In her article “Refiguring Bodies,” author Elizabeth Grosz discusses in detail the history of how the mind/body binarism became convoluted with that of man/woman. As she described the historical process whereby the female became associated with the body (and the male, mind), I recalled Simone de Beauvior’s description of puberty in The Second Sex. I remember reading it and totally identifying with the feelings of shame and excess women associate with their bodies as they take on the female form. And then I remembered one of my favorite songs from high school, “I Like Giants” by Kimya Dawson (<3 ❤ <3). Some of the lyrics are:

Rock and roll is fun but if you ever hear someone

Say you are huge, look at the moon, look at the stars, look at the sun

Look at the ocean and the desert and the mountains and the sky

Say I am just a speck of dust inside a giant’s eye/I am just a speck of dust inside a giant’s eye

When I say Genevieve I really liked it when she said/What she said about the giants and the lemmings on the cliff

She said ‘I like giants/Especially girl giants/Cause all girls feel too big sometimes/Regardless of their size’

Kimya is right, per usual. It sucks (and I can’t speak as to the male experience with this) that ‘all girls feel too big sometimes, regardless of their size,’ but in my experience as a woman who interacts with women, we do.

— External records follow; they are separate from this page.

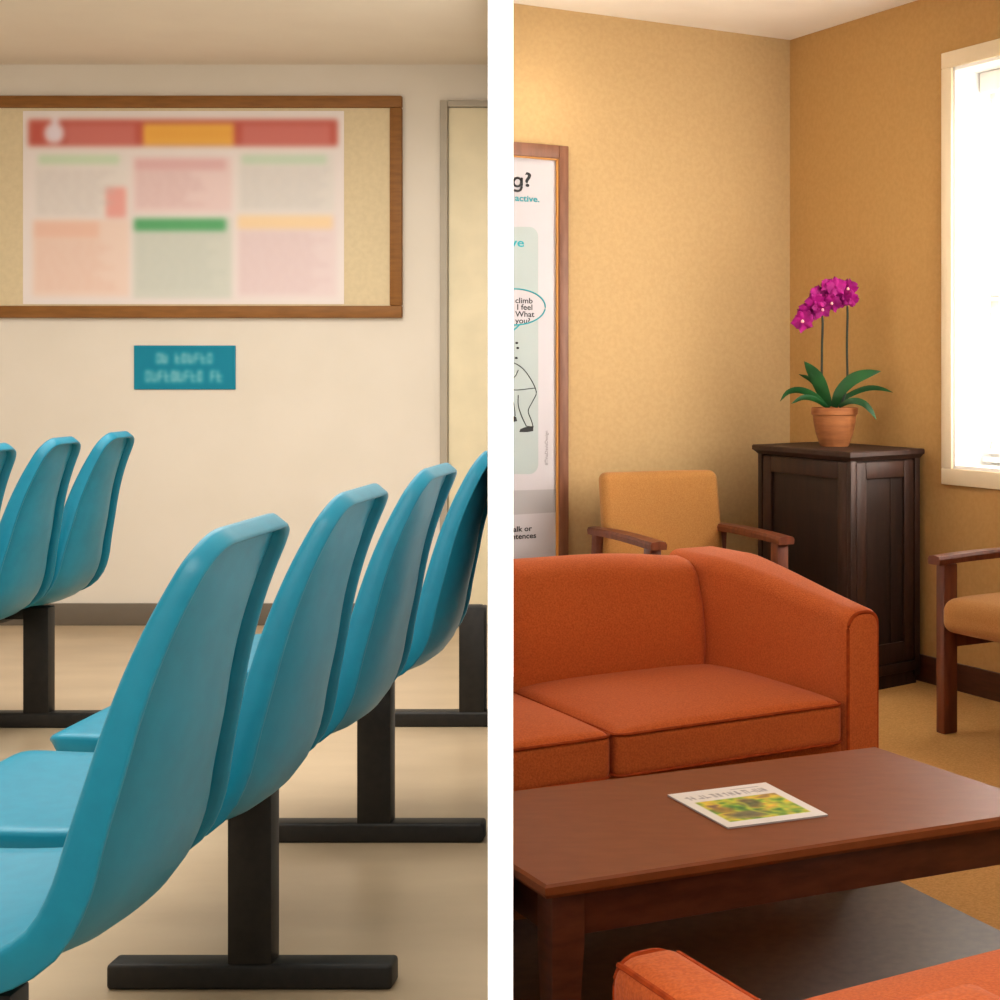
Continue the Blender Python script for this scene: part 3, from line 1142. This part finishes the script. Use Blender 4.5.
def guest_chair(origin, ex, ey, label, D=.5, W=.47):
    """origin: floor point midway between the front legs; ex to the right, ey to the back"""
    fr = Frame(origin, ex, ey)
    t = empty('guest_armchair', Vector(origin) + Vector(ey) * D * .5, label, 'chair')
    hw = W / 2
    za = .56
    for s in (-1, 1):
        x = s * hw
        bm = bmesh.new()
        xi = x - s * .042
        a, c = min(x, xi), max(x, xi)
        taper_box(bm, fr, [(a, c, 0, .055, 0), (a, c, 0, .055, .1), (a, c, 0, .055, za - .026)], .005)
        obj('leg', bm, M_chwood, t)
        bm = bmesh.new()
        taper_box(bm, fr, [(a + .004, c - .004, D - .03, D + .012, 0), (a, c, D - .07, D - .025, .35), (a, c, D - .09, D - .045, za - .02)], .004)
        obj('leg', bm, M_chwood, t)
        # flat arm with a slightly raised front lip
        bm = bmesh.new()
        n = 12
        rings = []
        for k in range(n + 1):
            y = -.025 + (D + .005) * k / n
            f = k / n
            zt = za + .006 * math.sin(PI * f) + .004 * f
            w0 = .030 - .006 * abs(f - .4)
            xm = (a + c) / 2
            sec = [(-w0, -.027), (w0, -.027), (w0 + .002, -.010), (w0 - .003, -.001), (0, .002), (-w0 + .003, -.001), (-w0 - .002, -.010)]
            rings.append([bm.verts.new(fr(xm + sx, y, zt + sz)) for sx, sz in sec])
        m = 7
        for p, q in zip(rings, rings[1:]):
            for k in range(m):
                bm.faces.new((p[k], p[(k + 1) % m], q[(k + 1) % m], q[k]))
        bm.faces.new(rings[0]); bm.faces.new(rings[-1][::-1])
        obj('armrest', bm, M_chwood, t, smooth=35)
        bm = bmesh.new()
        box(bm, fr, min(x - s * .01, x - s * .034), max(x - s * .01, x - s * .034), .05, D - .05, .27, .32, .003)
        obj('rail', bm, M_chwood, t)
    bm = bmesh.new()
    box(bm, fr, -hw + .04, hw - .04, D - .09, D - .06, .27, .32, .003)
    obj('rail', bm, M_chwood, t)
    bm = bmesh.new()
    rbox(bm, fr, -hw + .035, hw - .035, -.015, D - .06, .322, .425, .036, 10, crown=.018)
    obj('seat', bm, M_tanfab, t)
    bm = bmesh.new()
    lean = .16

    def wp(x, y, z):
        return [x * (1 - .05 * (z - .36)), y + (z - .40) * lean + .03 * (x / hw) ** 2 * -1, z]
    rbox(bm, fr, -hw + .025, hw - .025, D - .115, D - .045, .40, .765, .03, 10, warp=wp)
    obj('backrest', bm, M_tanfab, t)
    return t


exa = Vector((math.cos(math.radians(22)), math.sin(math.radians(22)), 0))
eya = Vector((math.cos(math.radians(119)), math.sin(math.radians(119)), 0))
guest_chair((-.188, 5.525, 0), exa, eya, 'mustard padded wooden armchair behind the sofa, left of the dark cabinet', .56, .51)
guest_chair(Vector((.667, 4.843, 0)) + E1 * .025 - E2 * .022, -E1, E2, 'mustard padded wooden armchair under the window at the right edge', .45, .47)

# ------------------------------------------------------------------ CABINET
C0 = Vector((.266, 5.60, 0))
cx_ = Vector((math.cos(math.radians(43)), math.sin(math.radians(43)), 0))
cy_ = Vector((math.cos(math.radians(121)), math.sin(math.radians(121)), 0))
FC = Frame(C0, cx_, cy_)
CW, CD, CZ = .362, .645, .856
cb = empty('cabinet', C0 + cx_ * .2 + cy_ * .3, 'dark mahogany panelled cabinet in the corner carrying the orchid', 'cabinet')
bm = bmesh.new()
box(bm, FC, .022, CW - .01, .022, CD - .012, .07, CZ - .024)
obj('carcass', bm, M_cabp, cb, smooth=0)
bm = bmesh.new()
taper_box(bm, FC, [(.0, CW, .0, CD, CZ - .034), (-.012, CW + .004, -.012, CD + .012, CZ - .022), (-.018, CW + .008, -.018, CD + .018, CZ - .018), (-.018, CW + .008, -.018, CD + .018, CZ - .004),
                   (-.014, CW + .004, -.014, CD + .014, CZ)], .0)
obj('cabinet_top', bm, M_cab, cb, smooth=20)
bm = bmesh.new()
box(bm, FC, .012, CW - .012, .012, CD - .012, 0, .06)
box(bm, FC, .0, CW, .0, CD, .05, .085, .004)
obj('plinth', bm, M_cab, cb)
# corner posts
for x0, x1, y0, y1 in ((0, .028, 0, .028), (CW - .028, CW, 0, .028), (0, .028, CD - .028, CD)):
    bm = bmesh.new()
    box(bm, FC, x0, x1, y0, y1, .03, CZ - .03, .003)
    obj('corner_post', bm, M_cab, cb)
# door on the wide left face (x = 0 plane): frame around a recessed panel
bm = bmesh.new()
y0, y1, z0, z1 = .032, CD - .032, .09, CZ - .04
for a in ((y0, y0 + .06, z0, z1), (y1 - .06, y1, z0, z1), (y0 + .06, y1 - .06, z1 - .06, z1), (y0 + .06, y1 - .06, z0, z0 + .07)):
    box(bm, FC, .004, .024, a[0], a[1], a[2], a[3], .003)
d = obj('door', bm, M_cab, cb)
bm = bmesh.new()
box(bm, FC, .016, .0235, y0 + .055, y1 - .055, z0 + .06, z1 - .055)
obj('door_panel', bm, M_cabp, d, smooth=0)
# narrow right face (y = 0 plane)
bm = bmesh.new()
x0, x1 = .032, CW - .032
for a in ((x0, x0 + .05, z0, z1), (x1 - .05, x1, z0, z1), (x0 + .05, x1 - .05, z1 - .06, z1), (x0 + .05, x1 - .05, z0, z0 + .07)):
    box(bm, FC, a[0], a[1], .004, .024, a[2], a[3], .003)
d = obj('side_frame', bm, M_cab, cb)
bm = bmesh.new()
box(bm, FC, x0 + .045, x1 - .045, .016, .0235, z0 + .06, z1 - .055)
for k in range(2, 3):
    xx_ = x0 + .045 + (x1 - x0 - .09) * k / 3
    box(bm, FC, xx_ - .003, xx_ + .003, .013, .017, z0 + .07, z1 - .06, .001)
obj('side_panel', bm, M_cabp, d, smooth=0)

# ------------------------------------------------------------------ ORCHID
OY = 6.0
PB = at(834.5, 446, OY)
PB.z = CZ + .0005
s = OY / F                                     # metres per photo pixel here
oc = empty('potted_orchid', PB, 'magenta orchid in a terracotta pot standing on the dark cabinet', 'plant')
bm = bmesh.new()
lathe(bm, PB, [(.0, 0), (14.0 * s, 0), (15.0 * s, 2 * s), (18.8 * s, 13 * s), (21.0 * s, 24 * s), (21.8 * s, 31 * s), (23.2 * s, 32 * s), (23.4 * s, 37.5 * s), (22.8 * s, 39 * s),
               (21.5 * s, 39 * s), (20.8 * s, 37 * s), (20 * s, 33 * s), (0.01 * s, 32 * s)], 36)
obj('pot', bm, M_terra, oc)
bm = bmesh.new()
lathe(bm, PB, [(.001, 33 * s), (20.6 * s, 34.5 * s), (12 * s, 37 * s), (.001, 38 * s)], 28)
obj('soil', bm, M_soil, oc)


def opx(x, y, dy=0):
    """point on the plant from a photo pixel, dy towards the wall"""
    p = at(x, y, OY)
    return Vector((p.x, p.y + dy, p.z + (PB.z - at(834.5, 446, OY).z)))


leaves = [([(829, 407, 0), (823, 393, -.005), (816, 378, -.01), (804, 361, -.015)], 7.5),
          ([(834, 407, -.01), (838, 393, -.03), (851, 379, -.05), (866, 373, -.06), (880, 371, -.06)], 6.5),
          ([(835, 407, 0), (847, 396, .02), (866, 388, .01), (880, 388, -.02), (892, 392, -.05)], 3.0),
          ([(838, 406, -.03), (850, 400, -.07), (862, 402, -.09), (870, 410, -.1), (875, 419, -.1)], 3.6),
          ([(827, 407, 0), (815, 396, -.02), (800, 390, -.03), (788, 392, -.03), (780, 401, -.03)], 3.6),
          ([(827, 407, -.03), (815, 399, -.06), (803, 397, -.08), (791, 403, -.09)], 3.0),
          ([(828, 406, .03), (820, 390, .05), (812, 380, .06), (799, 374, .06)], 3.4)]
for pts, wpx_ in leaves:
    ctr = resample(catmull([tuple(opx(x, y, d_)) for x, y, d_ in pts], 6), 16)
    bm = bmesh.new()
    rows = []
    for i, p in enumerate(ctr):
        f = i / 15
        tg = (ctr[min(15, i + 1)] - ctr[max(0, i - 1)]).normalized()
        sd = tg.cross(Vector((0, -1, 0))).normalized()
        sd = (sd * .85 + Vector((0, -.35, 0))).normalized()
        w = wpx_ * s * (.55 + 1.3 * f) * (1 - f ** 2.6) if f < .99 else .0006
        w = min(w, wpx_ * s)
        nrm = tg.cross(sd).normalized()
        rows.append([bm.verts.new(p - sd * w + nrm * w * .25), bm.verts.new(p - nrm * .0008), bm.verts.new(p + sd * w + nrm * w * .25), bm.verts.new(p + nrm * .0012)])
    for a, c in zip(rows, rows[1:]):
        for k in range(4):
            bm.faces.new((a[k], a[(k + 1) % 4], c[(k + 1) % 4], c[k]))
    bm.faces.new(rows[0]); bm.faces.new(rows[-1][::-1])
    obj('leaf', bm, M_leaf, oc, smooth=60)
for pts in ([(829, 408), (822.5, 385), (822, 350), (822.5, 318), (818, 305), (806, 312)], [(840, 408), (847, 385), (847, 345), (847.5, 308), (844, 292), (830, 293)]):
    bm = bmesh.new()
    cpts = catmull([tuple(opx(x, y, .01)) for x, y in pts], 6)
    tube(bm, cpts, [.0045 if i < 19 else .0028 for i in range(len(cpts))], 7)
    obj('stem', bm, M_stem, oc)
fl = [(803, 321, 9.5), (809, 311, 9), (815, 302, 8), (822, 309, 8.5), (818, 294, 7.5), (827, 295, 9), (832, 303, 8), (836, 287, 8.5), (843, 298, 8.5), (848, 288, 8), (850, 299, 7), (828, 286, 6.5), (841, 290, 8)]
for n_, (x, y, rp) in enumerate(fl):
    c = opx(x, y, random.uniform(-.035, .015))
    rr = rp * s * 1.26
    fwd = Vector((random.uniform(-.5, .5), -1, random.uniform(-.5, .2))).normalized()
    rt = fwd.cross(Vector((0, 0, 1))).normalized()
    upv = rt.cross(fwd).normalized()
    roll = random.uniform(-.5, .5)
    bm = bmesh.new()
    for q in range(5):
        an = roll + PI / 2 + q * 2 * PI / 5
        dirv = rt * math.cos(an) + upv * math.sin(an)
        sdv = -rt * math.sin(an) + upv * math.cos(an)
        wide = .62 if q in (1, 4) else .42
        L = rr * (1.0 if q in (1, 4) else .95)
        g = []
        for i in range(6):
            f = i / 5
            w = wide * rr * math.sin(PI * min(.98, f * .86 + .10)) ** .7
            row = []
            for j in range(5):
                v = -1 + j / 2
                wob = 1 + .10 * math.sin(9 * f + 3 * v + n_)
                row.append(bm.verts.new(c + dirv * L * f * wob + sdv * w * v + fwd * rr * (.22 * f * f - .25 * v * v * f + .10 * math.sin(5 * v + n_) * f)))
            g.append(row)
        for i in range(5):
            for j in range(4):
                bm.faces.new((g[i][j], g[i][j + 1], g[i + 1][j + 1], g[i + 1][j]))
    fo = obj('flower', bm, M_petal, oc, smooth=60, recalc=False)
    bm = bmesh.new()
    bmesh.ops.create_uvsphere(bm, u_segments=8, v_segments=6, radius=rr * .17)
    for v in bm.verts:
        v.co = c + fwd * rr * .15 + v.co * (1.0 if v.co.z < 0 else .8)
    obj('flower_lip', bm, M_lip if n_ % 3 == 0 else M_petal, fo)

# ------------------------------------------------------------------ LIGHT


def area(name, loc, target, size, sy, power, color):
    l = bpy.data.lights.new(name, 'AREA')
    l.shape = 'RECTANGLE'
    l.size, l.size_y = size, sy
    l.energy = power
    l.color = color
    o = bpy.data.objects.new(name, l)
    o.location = loc
    o.rotation_euler = (Vector(target) - Vector(loc)).to_track_quat('-Z', 'Y').to_euler()
    COL.objects.link(o)
    return o


def point(name, loc, power, color, rad):
    l = bpy.data.lights.new(name, 'POINT')
    l.energy = power
    l.color = color
    l.shadow_soft_size = rad
    o = bpy.data.objects.new(name, l)
    o.location = loc
    COL.objects.link(o)
    return o


area('left_ceiling_light', (-1.9, 3.6, ZC - .03), (-1.9, 3.6, 0), 2.4, 4.0, 120, (1, .97, .92))
area('left_front_light', (-.8, .2, 2.2), (-1.6, 5, .8), 1.2, 1.2, 42, (1, .97, .92))
area('left_rear_fill', (-1.75, 5.6, ZC - .03), (-1.5, 5.2, 0), .8, .8, 10, (1, .97, .92))  # unseen fill, added to brighten the last seat beside the divider
wc = rw((WS0 + WS1) / 2, -.06, (WZ0 + WZ1) / 2)
o = area('window_daylight', wc, bw(.75, 0, 1.35), .9, 1.3, 20, (1, .96, .88))
o.data.spread = math.radians(120)
point('wall_lamp', bw(1.16, .22, 2.13), 1.3, (1, .90, .72), .06)
area('lounge_ceiling_light', (.75, 2.1, ZC - .03), (.45, 3.1, 0), 1.4, 1.4, 29, (1, .92, .80))

w = bpy.data.worlds.new('World')
scn.world = w
w.use_nodes = True
nt = w.node_tree
bg = nt.nodes['Background']
tc = nt.nodes.new('ShaderNodeTexCoord')
dp = nt.nodes.new('ShaderNodeVectorMath')
dp.operation = 'DOT_PRODUCT'
dp.inputs[1].default_value = tuple(E2)
nt.links.new(tc.outputs['Generated'], dp.inputs[0])
mr = nt.nodes.new('ShaderNodeMapRange')
mr.inputs['From Min'].default_value = .35
mr.inputs['From Max'].default_value = .75
mr.inputs['To Min'].default_value = .45
mr.inputs['To Max'].default_value = 14.0
nt.links.new(dp.outputs['Value'], mr.inputs['Value'])
nt.links.new(mr.outputs[0], bg.inputs['Strength'])
bg.inputs['Color'].default_value = (1, .95, .88, 1)

# ------------------------------------------------------------------ CAMERA
cam = bpy.data.cameras.new('camera')
cam.sensor_width = 36
cam.lens = F / 1000 * 36
cam.shift_x = (500 - CX) / 1000
cam.shift_y = (CY - 500) / 1000
cam.clip_start = .05
co = bpy.data.objects.new('camera', cam)
co.location = (0, 0, H)
co.rotation_euler = (PI / 2, 0, 0)
COL.objects.link(co)
scn.camera = co
scn.view_settings.view_transform = 'Standard'
scn.view_settings.look = 'None'
scn.view_settings.exposure = 0
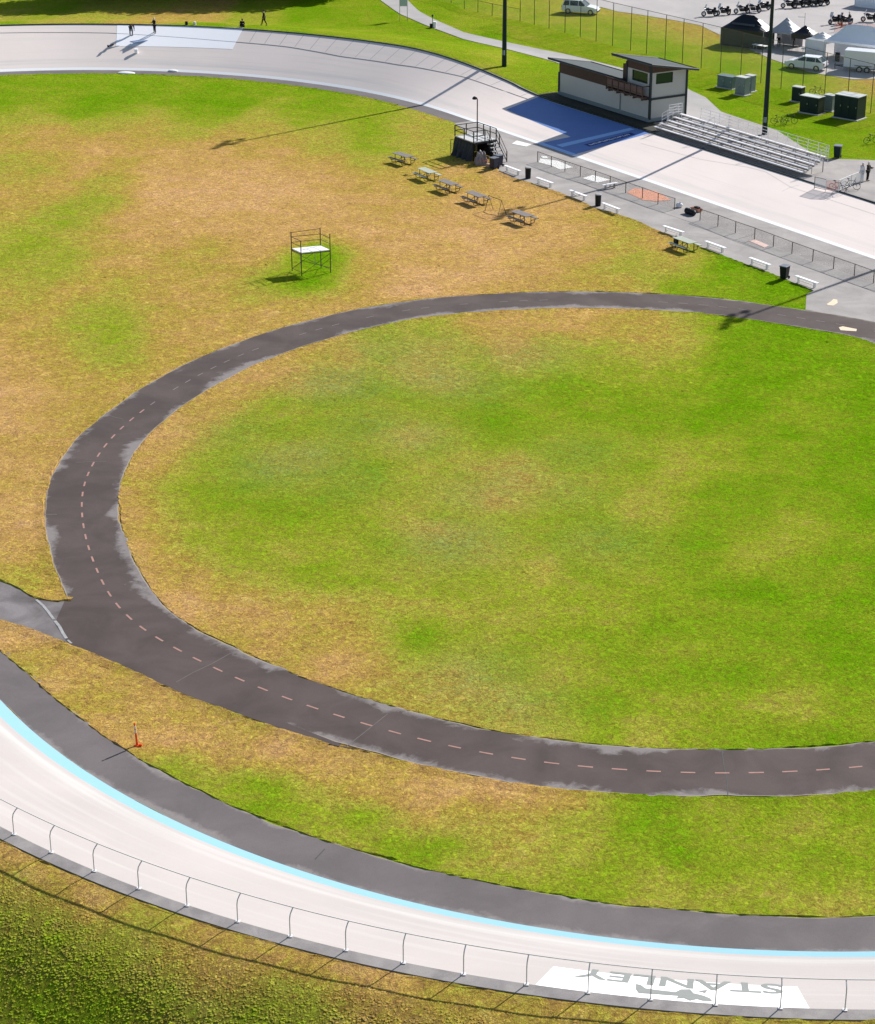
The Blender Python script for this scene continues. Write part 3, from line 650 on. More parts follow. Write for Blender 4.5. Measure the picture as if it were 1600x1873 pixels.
# branch path on the left with a worn white line
up = [(133, 1102), (119, 1097), (106, 1101.6), (84, 1099), (62.5, 1094), (31, 1075), (0, 1064), (-120, 1030)]; lo_ = [(-120, 1108), (0, 1134), (62.5, 1153), (125, 1178), (160, 1140)]
struct('branch_path', poly_on(up + lo_, .018, 0), M['branch'])
struct('path_junction', poly_on([(118, 1100), (140, 1085), (160, 1110), (195, 1150), (262, 1195), (340, 1238), (430, 1284), (520, 1321), (600, 1352), (650, 1372), (600, 1361), (525, 1337), (462, 1315), (437.5, 1306), (359, 1279), (294, 1251.6), (219, 1215.6), (172, 1197), (125, 1178), (100, 1140)], .0245, 0), M['path'])
mb = MB()
for L, w in (([(66, 1097), (78, 1108), (88, 1120), (98, 1133)], .22), ([(100, 1136), (108, 1146), (115, 1157), (121, 1168)], .24), ([(123, 1171), (130, 1177)], .16)):
    strip(mb, [G(x + random.uniform(-1, 1), y, 0) + Vector((0, 0, .030)) for x, y in L], w * .62)
struct('give_way_line', mb, plain('worn_white_line', (.33, .33, .33), .8, var=.4, scale=5))
# apron inside the track
aw = np.linspace(0, LT, 900, endpoint=False); wid = np.where((aw > LS) & (aw < LS + PR + 5), 2.25, 1.9); wid = np.where((aw > LS + PR + 5), 1.95, wid); wid = np.convolve(np.r_[wid[-20:], wid, wid[:20]], np.ones(41) / 41, 'valid')
x, y = ring(aw, -wid / 2 + .03); struct('apron', ribbon(np.stack([x, y], -1), wid / 2 + .03, .008), M['apron'])
# pit area beside the far straight
px_edge = [(831, 225), (868, 255), (900, 283), (912, 312), (939, 326), (970, 335), (1005, 346), (1029, 355), (1066, 370), (1090, 381), (1132, 393), (1162.5, 403), (1206, 423.6), (1232.5, 433.5), (1277, 450), (1322, 468), (1364, 484), (1408, 499), (1445, 514), (1487, 532), (1475, 538), (1473, 566), (1600, 590), (1800, 622)]
inner_px = []
mbp = [G(*p, 0) for p in px_edge]
a0 = inv_ring(mbp[0].x, mbp[0].y)[0] - LT if inv_ring(mbp[0].x, mbp[0].y)[0] > LT / 2 else inv_ring(mbp[0].x, mbp[0].y)[0]
al = np.linspace(float(a0), 70, 40); x, y = ring(al, -.01)
bm = bmesh.new(); vs = [bm.verts.new((p.x, p.y, .014)) for p in mbp] + [bm.verts.new((float(u), float(v), .014)) for u, v in list(zip(x, y))[::-1]]
f = bm.faces.new(vs); bmesh.ops.triangulate(bm, faces=[f]); mb = MB(); mb.bm(bm)
mb.f = [f if (Vector(mb.v[f[1]]) - Vector(mb.v[f[0]])).cross(Vector(mb.v[f[2]]) - Vector(mb.v[f[0]])).z > 0 else f[::-1] for f in mb.f]
struct('pit_pavement', mb, M['plaza'])
mb = MB()
def mline(pxs, w): strip(mb, [G(x, y, 0) + Vector((0, 0, .019)) for x, y in pxs], w)
mline([(985, 310), (1030, 326), (1060, 334), (1120, 355), (1180, 378), (1259, 405), (1340, 440), (1430, 472), (1560, 520), (1600, 532)], .05)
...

One of the ‘problems’ with dualism that Descartes presents is how to explain the interactions between ‘two apparently incompossible substances’ (3)- i.e. mind and body. I’m not sure what exactly the answer to his question “How can something that inhabits space affect or be affected by something that is nonspatial?” (3) is, but I have the feeling it may lie in the disparate body image issues that many women struggle with. If ideas about what makes a woman attractive are strong enough and pervasive enough to inspire women to starve themselves to the brink of death, then the strength of the link between the mind and the body is indisputable. However it works, it works damn good.